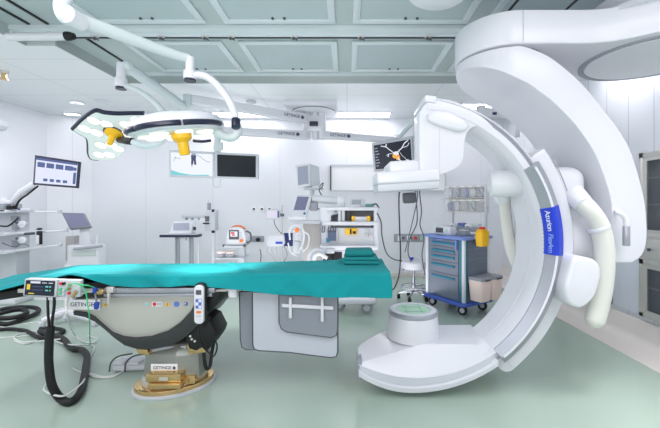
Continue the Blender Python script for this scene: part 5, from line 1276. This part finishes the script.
for a, b in ((.775, .862), (.70, .77), (.60, .695), (.455, .595), (.165, .45)):
    d = MB().bb(-W2 - .012, -W2 + .01, -D2 + .07, D2 - .05, a, b, .004).build('drawer', CARTG, t)
    z = b - .045
    MB().bb(-W2 - .03, -W2 - .008, -D2 + .12, D2 - .09, z - .014, z + .010, .004).build('drawer_handle', TRIMTEAL, d)
MB().bb(-W2 - .02, -W2 - .01, .0, .12, .845, .86).bb(-W2 - .02, -W2 - .01, .16, .2, .845, .86).build('drawer_label', CBLUE, t)
MB().bb(-W2 - .04, -W2 - .012, -D2 + .075, -D2 + .1, .76, .87, .004).build('lock_bar', CBLUE, t)
for k in range(4): MB().bb(-W2 + .06, W2 - .03, -D2 - .004, -D2, .40 + .12 * k, .404 + .12 * k).build('side_seam', MGREY, t)
# rear rail with posts
for y in (-D2 + .03, D2 - .03): MB().bb(W2 - .015, W2 + .01, y - .012, y + .012, .905, 1.26, .003).build('rail_post', LGREY, t)
# tilt-bin organiser hung on the posts
o0 = CL(0, D2 - .02, 1.08)
t = thing('bin_organiser', 'two-row clear tilt-bin organiser on posts above the grey cart', 'organiser', o0, 0.0)
LOCAL.discard(t.name)
t.rotation_euler = (0, 0, 0)
Yo = 4.45
q = Quad(P(444, 186.5, 4.70), P(484, 184.8, 4.30), P(484, 212.3, 4.30), P(444, 211.5, 4.70))
f = MB(); q.rect(f, 0, 1.03, -.02, 1.03, -.12, -.1, .004); q.rect(f, 1.0, 1.03, -.02, 1.03, -.1, .0, .004); f.build('back_box', WHITE2, t)
for r in range(2):
    v0 = .0 + .52 * r
    f = MB(); q.rect(f, 0, 1, v0, v0 + .07, -.1, .01, .003); q.rect(f, 0, 1, v0 + .46, v0 + .49, -.1, .01, .003); f.build('row_frame', STEEL, t)
    for k in range(5):
        u0, u1 = .01 + .198 * k, .195 + .198 * k
        f = MB(); q.rect(f, u0, u1, v0 + .07, v0 + .46, -.03, .012, .003); b = f.build('tilt_bin', CLEAR, t)
        mm = [PAPER, COVER, CBLUE, PAPER, COVER][(k + 2 * r) % 5]
        f = MB(); q.poly(f, [(u0 + .03, v0 + .16), (u1 - .05, v0 + .1), (u1 - .02, v0 + .4), (u0 + .05, v0 + .44)], -.09, -.045); f.build('contents', mm, b)
        f = MB(); q.rect(f, u0 + .03, u1 - .06, v0 + .012, v0 + .055, .01, .013); f.build('label_strip', PAPER, b)
        if (k + r) % 3 == 1:
            f = MB(); f.tube([q.at(u0 + .05, v0 + .15, -.035), q.at((u0 + u1) / 2, v0 + .3, -.035), q.at(u1 - .04, v0 + .42, -.035)], .007, smooth=0); f.build('blue_packet', SCR_B if r == 0 else TRIMTEAL, b)
# things on the cart top
zt = .906
def local_box(name, label, cat, x, y, w, d, h, m, bev=.006, z=zt):
    r = thing(name, label, cat, CL(x, y, z), ang)
    MB().bb(-w / 2, w / 2, -d / 2, d / 2, 0, h, bev).build('case', m, r)
    return r
r = local_box('cart_monitor', 'white device with grey screen on the left of cart top', 'device', -.10, .10, .12, .26, .10, WHITE2, .012)
MB().bb(-.064, -.058, -.02, .10, .025, .085, .002).build('screen', DGREY, r); MB().bb(-.066, -.058, -.09, -.06, .04, .07, .002).build('green_label', GREENW, r)
r = local_box('parts_tray', 'long grey-blue tray of small supplies at back of cart top', 'tray', .14, -.01, .13, .48, .012, CARTG, .003, z=.95)
MB().bb(-.065, -.055, -.24, .24, 0, .05, .002).bb(.055, .065, -.24, .24, 0, .05, .002).bb(-.065, .065, -.24, -.23, 0, .05, .002).bb(-.065, .065, .23, .24, 0, .05, .002).build('tray_rim', MGREY, r)
MB().bb(-.06, .06, -.22, -.20, -.0435, 0).build('tray_foot', MGREY, r); MB().bb(-.06, .06, .20, .22, -.0435, 0).build('tray_foot', MGREY, r)
random.seed(5)
for k, (x, m, w) in enumerate(((-.14, PAPER, 'white pack at the left of the parts tray'), (-.04, SCR_B, 'blue pack left of middle in the parts tray'), (.05, PAPER, 'white pack right of middle in the parts tray'), (.14, LGREY, 'grey pack at the right of the parts tray'))):
    b = thing('supply_pack', 'small ' + w, 'pack', CL(.14, -.01 - x * 1.25, .963), ang + .1 * (k - 1.5), group='packs in the parts tray')
    MB().bb(-.035, .035, -.045, .045, 0, .07 + .015 * (k % 2), .008).build('pack', m, b); MB().bb(-.037, -.034, -.03, .03, .02, .05).build('pack_label', MGREY, b)
r = local_box('glove_box', 'low grey box on cart top between device and tray', 'box', .0, -.10, .1, .13, .06, MGREY, .008)
MB().bb(-.03, .03, -.05, .05, .06, .066, .002).build('opening', PAPER, r)
# sharps container hooked on the right side
r = thing('sharps_container', 'yellow sharps container with red lid on cart right side', 'sharps container', CL(-.06, -D2 - .125, .81), ang)
MB().loops([[(x * .9, y * .9, 0) for x, y in rrect(0, 0, .13, .095, .02)], [(x, y, .1) for x, y in rrect(0, 0, .14, .10, .02)], [(x, y, .17) for x, y in rrect(0, 0, .14, .10, .02)]]).build('bin_body', YELLOW, r)
MB().prism(rrect(0, 0, .115, .085, .025), .17, .192, 'XY', bev=.006).build('lid', YELLOW, r)
MB().cyl((0, 0, .192), (0, 0, .218), .038, .03, n=20, bev=.006).build('red_cap', RED, r)
MB().bb(-.05, .05, .046, .07, .08, .11).build('hook', LGREY, r)
# waste bins on the right side of the cart base
for k, (x, w) in enumerate(((-.085, 'nearer the drawers'), (.115, 'at far right end'))):
    r = thing('waste_bin', 'pale pink waste bin with grey lid on cart side, %s' % w, 'waste bin', CL(x + .0, -D2 - .115, .195), ang, group='bins on the cart side')
    MB().loops([[(a * .86, b * .86, 0) for a, b in rrect(0, 0, .19, .19, .03)], [(a, b, .235) for a, b in rrect(0, 0, .19, .19, .03)]], bev=.004, ang=60).build('bin_body', PINK, r)
    MB().prism(rrect(0, 0, .198, .2, .03), .235, .268, 'XY', bev=.008).build('lid', MGREY, r)
    MB().bb(-.04, .04, -.108, -.1, .235, .25).build('lid_tab', DGREY, r)
    MB().bb(-.06, .06, .09, .114, .18, .22, .003).build('hook', STEEL, r)
# ------------------------------------------------------------------ camera, light, view
cam = bpy.data.cameras.new('camera'); co = bpy.data.objects.new('camera', cam); C.objects.link(co)
co.location = (0, 0, EYE); co.rotation_euler = (PI / 2, 0, 0)
cam.sensor_fit = 'HORIZONTAL'; cam.sensor_width = 36; cam.lens = FO / 660 * 36
cam.shift_x = -(CX0 - 330) / 660; cam.shift_y = -(214 - CY0) / 660
cam.clip_start = .05; cam.clip_end = 60
sc = bpy.context.scene; sc.camera = co
w = bpy.data.worlds.new('world'); sc.world = w; w.use_nodes = True
w.node_tree.nodes['Background'].inputs[0].default_value = (1.0, .965, 1.0, 1); w.node_tree.nodes['Background'].inputs[1].default_value = WORLD
def area(name, loc, sx, sy, power, rot=(0, 0, 0), col=(1, .96, .99)):
    l = bpy.data.lights.new(name, 'AREA'); l.shape = 'RECTANGLE'; l.size = sx; l.size_y = sy; l.energy = power; l.color = col
    o = bpy.data.objects.new(name, l); C.objects.link(o); o.location = loc; o.rotation_euler = rot
    return o
area('ceiling_area_light', (-1.7, .3, RECESS - .03), 1.5, 2.0, 30)
l = area('ceiling_area_light', (1.95, 1.7, RECESS - .03), .8, .6, 7); l.data.spread = math.radians(58)  # added narrow-spread fill for the right floor, not a fixture
area('ceiling_area_light', (1.7, .3, RECESS - .03), 1.3, 2.4, 34)
area('ceiling_area_light', (2.6, 3.3, CEIL - .02), .25, .7, 7)  # added fill for right wall and floor, hidden behind the scanner arm
# added upward fill lights, not room fixtures, brightening the ceiling and far room
area('up_fill', (-.8, -1.0, 1.5), 2.2, 1.2, 75, (math.radians(145), 0, 0))
area('up_fill', (-.7, 3.9, .3), 3.5, 2.2, 30, (math.radians(165), 0, 0))
area('ceiling_area_light', (-3.9, 2.0, CEIL - .02), .4, 2.2, 40)
area('ceiling_area_light', (-3.9, 4.6, CEIL - .02), .3, 1.2, 16)
def spot(name, loc, aim, power, size, blend=.6):
    l = bpy.data.lights.new(name, 'SPOT'); l.energy = power; l.spot_size = math.radians(size); l.spot_blend = blend; l.shadow_soft_size = .12; l.color = (1, .98, .94)
    o = bpy.data.objects.new(name, l); C.objects.link(o); o.location = loc
    o.rotation_euler = (Vector(aim) - Vector(loc)).to_track_quat('-Z', 'Y').to_euler()
a = Vector((-2.1, 2.98, 1.80)); spot('lamp_beam', a, (-1.85, 2.62, .8), 95, 46, .7)
a = Vector((-1.04, 2.18, 1.62)); spot('lamp_beam', a, (-1.0, 2.75, .8), 90, 56, .7)
sc.view_settings.view_transform = 'Standard'; sc.view_settings.look = 'None'; sc.view_settings.gamma = 1; sc.view_settings.use_curve_mapping = False
sc.view_settings.exposure = EXPO
sc.cycles.max_bounces = 8; sc.cycles.diffuse_bounces = 5; sc.cycles.glossy_bounces = 4; sc.cycles.transparent_max_bounces = 12
sc.cycles.use_denoising = True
....
_Required work_
Each line with the string "scene" in it needs to be found and copied.

_Correct response_
Continue the Blender Python script for this scene: part 5, from line 1276. This part finishes the script.
sc = bpy.context.scene; sc.camera = co